The French left has, despite the low 46% turnout, also developed a popular base, adapting to new class structures. NUPES did well in the big conurbations, notably the Ile-de-France, and won in nine constituencies in the East of Paris – including areas previously held by Macron’s LREM. Symbolic perhaps was the victory in Val-de-Marne of Rachel Kéké, a hotel housekeeper, originally from the Côte d’Ivoire, and a CGT activist who led a very long strike for better pay and conditions at one of the biggest hotels in Paris. NUPES brought together a multicultural France with unifying rather than divisive politics.

By contrast, the election saw the continuation of the long-term decline of the left in its previous strongholds, analogous to the ‘Red Wall’, of the Hautes-de-France, which have also seen the decline of industry, mining and class solidarity, and are populated by a different kind of working class and self-employed, often known as ‘peripheral France’. Support for the far-right is said to thrive in these ‘rooted’ communities, beyond the metropolitan multicultural ‘elite’. Whatever the truth of these contested claims, in this not untypical region, NUPES got eight MPs and Marine Le Pen’s Rassemblement National 20. At Hénin-Beaumont, Le Pen was re-elected with a 61% landslide. The area saw five RN deputies elected in 2017.

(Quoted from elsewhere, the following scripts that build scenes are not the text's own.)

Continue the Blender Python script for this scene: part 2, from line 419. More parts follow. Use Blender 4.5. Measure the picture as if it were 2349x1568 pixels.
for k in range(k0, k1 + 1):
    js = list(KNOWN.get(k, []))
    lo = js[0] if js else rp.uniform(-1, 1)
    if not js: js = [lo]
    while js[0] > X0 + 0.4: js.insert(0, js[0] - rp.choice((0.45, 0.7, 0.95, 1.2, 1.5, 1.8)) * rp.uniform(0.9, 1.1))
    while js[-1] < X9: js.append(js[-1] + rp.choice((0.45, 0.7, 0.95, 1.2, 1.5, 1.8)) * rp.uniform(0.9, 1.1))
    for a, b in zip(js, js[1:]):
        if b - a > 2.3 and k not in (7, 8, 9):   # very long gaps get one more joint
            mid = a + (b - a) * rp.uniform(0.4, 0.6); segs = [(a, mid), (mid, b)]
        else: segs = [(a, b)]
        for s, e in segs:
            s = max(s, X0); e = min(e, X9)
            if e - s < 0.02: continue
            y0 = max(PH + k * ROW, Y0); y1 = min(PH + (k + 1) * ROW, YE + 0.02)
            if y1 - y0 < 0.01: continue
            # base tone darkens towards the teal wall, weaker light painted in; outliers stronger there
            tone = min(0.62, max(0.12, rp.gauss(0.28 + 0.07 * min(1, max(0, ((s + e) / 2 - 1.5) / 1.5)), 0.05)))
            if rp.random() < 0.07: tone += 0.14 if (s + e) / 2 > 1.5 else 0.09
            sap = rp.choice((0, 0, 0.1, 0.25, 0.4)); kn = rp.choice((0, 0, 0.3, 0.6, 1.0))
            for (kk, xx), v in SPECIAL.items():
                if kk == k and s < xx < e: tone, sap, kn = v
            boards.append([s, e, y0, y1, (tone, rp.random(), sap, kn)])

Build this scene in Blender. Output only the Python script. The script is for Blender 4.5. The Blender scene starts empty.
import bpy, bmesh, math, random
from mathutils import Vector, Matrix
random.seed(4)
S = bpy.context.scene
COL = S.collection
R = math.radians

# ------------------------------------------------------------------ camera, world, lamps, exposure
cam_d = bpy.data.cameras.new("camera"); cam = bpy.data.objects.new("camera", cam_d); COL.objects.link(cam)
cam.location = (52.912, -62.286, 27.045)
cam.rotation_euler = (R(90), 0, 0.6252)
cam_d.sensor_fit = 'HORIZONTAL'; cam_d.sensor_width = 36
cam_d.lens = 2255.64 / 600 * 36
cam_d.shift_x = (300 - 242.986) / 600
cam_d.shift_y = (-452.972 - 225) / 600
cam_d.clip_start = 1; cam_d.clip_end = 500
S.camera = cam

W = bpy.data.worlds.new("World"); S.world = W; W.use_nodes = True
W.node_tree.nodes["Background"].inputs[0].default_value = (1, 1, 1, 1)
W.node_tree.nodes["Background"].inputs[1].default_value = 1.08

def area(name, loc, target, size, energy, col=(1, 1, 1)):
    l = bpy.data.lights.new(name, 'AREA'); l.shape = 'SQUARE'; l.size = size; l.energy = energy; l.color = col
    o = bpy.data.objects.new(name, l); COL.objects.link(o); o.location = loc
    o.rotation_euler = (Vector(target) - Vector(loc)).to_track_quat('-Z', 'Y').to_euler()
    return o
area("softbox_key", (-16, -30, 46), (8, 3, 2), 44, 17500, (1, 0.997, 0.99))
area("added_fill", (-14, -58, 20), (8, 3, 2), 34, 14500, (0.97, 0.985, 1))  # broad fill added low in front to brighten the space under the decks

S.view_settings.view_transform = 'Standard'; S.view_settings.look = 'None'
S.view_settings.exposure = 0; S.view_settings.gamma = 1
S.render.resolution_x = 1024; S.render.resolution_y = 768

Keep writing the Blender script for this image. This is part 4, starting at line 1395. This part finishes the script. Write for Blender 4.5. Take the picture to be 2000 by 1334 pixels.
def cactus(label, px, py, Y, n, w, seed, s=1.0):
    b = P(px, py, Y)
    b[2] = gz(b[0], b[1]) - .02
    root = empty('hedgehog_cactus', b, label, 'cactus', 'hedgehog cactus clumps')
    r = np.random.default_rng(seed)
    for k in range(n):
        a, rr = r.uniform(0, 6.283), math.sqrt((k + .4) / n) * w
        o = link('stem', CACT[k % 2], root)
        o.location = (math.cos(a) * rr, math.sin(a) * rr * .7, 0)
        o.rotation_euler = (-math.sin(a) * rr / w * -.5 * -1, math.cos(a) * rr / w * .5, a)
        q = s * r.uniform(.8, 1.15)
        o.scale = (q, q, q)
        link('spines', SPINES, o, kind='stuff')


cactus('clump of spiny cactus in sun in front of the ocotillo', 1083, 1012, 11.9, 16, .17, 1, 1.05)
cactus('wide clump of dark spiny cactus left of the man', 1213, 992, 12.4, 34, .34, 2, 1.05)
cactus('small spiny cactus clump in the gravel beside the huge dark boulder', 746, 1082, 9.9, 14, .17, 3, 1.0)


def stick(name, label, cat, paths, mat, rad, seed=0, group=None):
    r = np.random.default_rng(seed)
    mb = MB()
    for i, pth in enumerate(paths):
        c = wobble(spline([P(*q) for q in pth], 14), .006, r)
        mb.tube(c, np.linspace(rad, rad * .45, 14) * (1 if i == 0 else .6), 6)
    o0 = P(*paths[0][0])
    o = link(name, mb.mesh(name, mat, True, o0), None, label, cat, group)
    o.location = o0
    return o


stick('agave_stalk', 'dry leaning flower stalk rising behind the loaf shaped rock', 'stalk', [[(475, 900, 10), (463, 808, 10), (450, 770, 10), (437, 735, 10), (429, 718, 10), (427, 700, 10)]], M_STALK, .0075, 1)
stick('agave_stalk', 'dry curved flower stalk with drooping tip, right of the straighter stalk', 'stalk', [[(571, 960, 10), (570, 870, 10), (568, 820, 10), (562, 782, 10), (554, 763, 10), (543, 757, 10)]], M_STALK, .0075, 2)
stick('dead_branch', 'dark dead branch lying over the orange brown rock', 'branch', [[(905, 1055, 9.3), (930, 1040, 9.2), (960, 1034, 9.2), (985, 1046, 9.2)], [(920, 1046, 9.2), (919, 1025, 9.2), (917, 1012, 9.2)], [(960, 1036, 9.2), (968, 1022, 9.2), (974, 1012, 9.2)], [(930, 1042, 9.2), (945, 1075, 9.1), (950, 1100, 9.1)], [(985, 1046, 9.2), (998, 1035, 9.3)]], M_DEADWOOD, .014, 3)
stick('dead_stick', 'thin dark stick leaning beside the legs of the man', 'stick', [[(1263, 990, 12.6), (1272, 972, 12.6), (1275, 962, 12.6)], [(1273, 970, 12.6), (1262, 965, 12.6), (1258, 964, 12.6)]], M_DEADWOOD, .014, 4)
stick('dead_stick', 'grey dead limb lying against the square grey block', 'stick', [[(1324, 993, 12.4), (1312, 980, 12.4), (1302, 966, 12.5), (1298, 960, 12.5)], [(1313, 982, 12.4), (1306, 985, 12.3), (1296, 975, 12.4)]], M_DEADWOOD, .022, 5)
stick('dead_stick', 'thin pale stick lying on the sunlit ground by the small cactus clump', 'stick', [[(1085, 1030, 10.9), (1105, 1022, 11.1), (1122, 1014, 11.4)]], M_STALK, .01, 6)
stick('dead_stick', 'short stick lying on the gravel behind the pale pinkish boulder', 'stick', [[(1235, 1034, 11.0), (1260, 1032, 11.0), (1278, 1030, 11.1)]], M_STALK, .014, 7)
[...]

There is one shadow. The success of the national populists of the RN has been widely reported in the media, including in the English-speaking world. The election of an unprecedented 89 far-right MPs (17.3% of the vote) is very bad news. Its extent was not foreseen by pollsters. To the traditional complaint that not everybody will publicly admit to casting a ballot for the former Front National, there has been a breakdown of what is known as the ‘republican front’. That is a barrage against the right in the run-off elections – meaning either support for anybody standing against them, or at the least, a call not to vote for them. Many Macron supporters appeared to put NUPES in the same bag as the RN, and a great deal of wavering took place from all quarters. Given the virulence, some Macron voters would have gone to the RN when they faced NUPES, and some anti-Macron forces, including allegedly NUPES voters, went over to the RN in Ensemble/RN run-offs. There is one fact to remember: France has the biggest number of elected far-right MPs in its history.

Within the parliament, each group of the left has its own identity and history, including the division between Communists and Socialists that dates back to the 1920 Congrès de Tours. How far they will continue to co-operate, in the National Assembly as an ‘inter-group’ and outside, will become clearer in the coming days. Their organisational structures are very different. The LFI’s party/movement has no grassroots democracy; rather, it has a virtual centrally directed one that uses devices like selecting conference delegates by lot, and has no proper local branches, only ‘supporters’ groups’ who carry out centrally directed campaigns. This contrasts to one heavily dominated by ‘notables’ in the PS.

The role of the ‘charismatic’ Jean Luc Mélenchon, now out of parliament, remains controversial. His unilateral attempt following the result to merge the lefts into a united parliamentary group – which gives administrative weight but ignores differences – was not welcomed by his partners. Some hope that a large parliamentary LFI presence will lead to an independent centre outside the inner circle of the veteran chief. Others wish him a happy retirement and an advisory rather than directing role. This, it is said, may be a condition of creating an ‘enduring organisation’ bringing together the French left.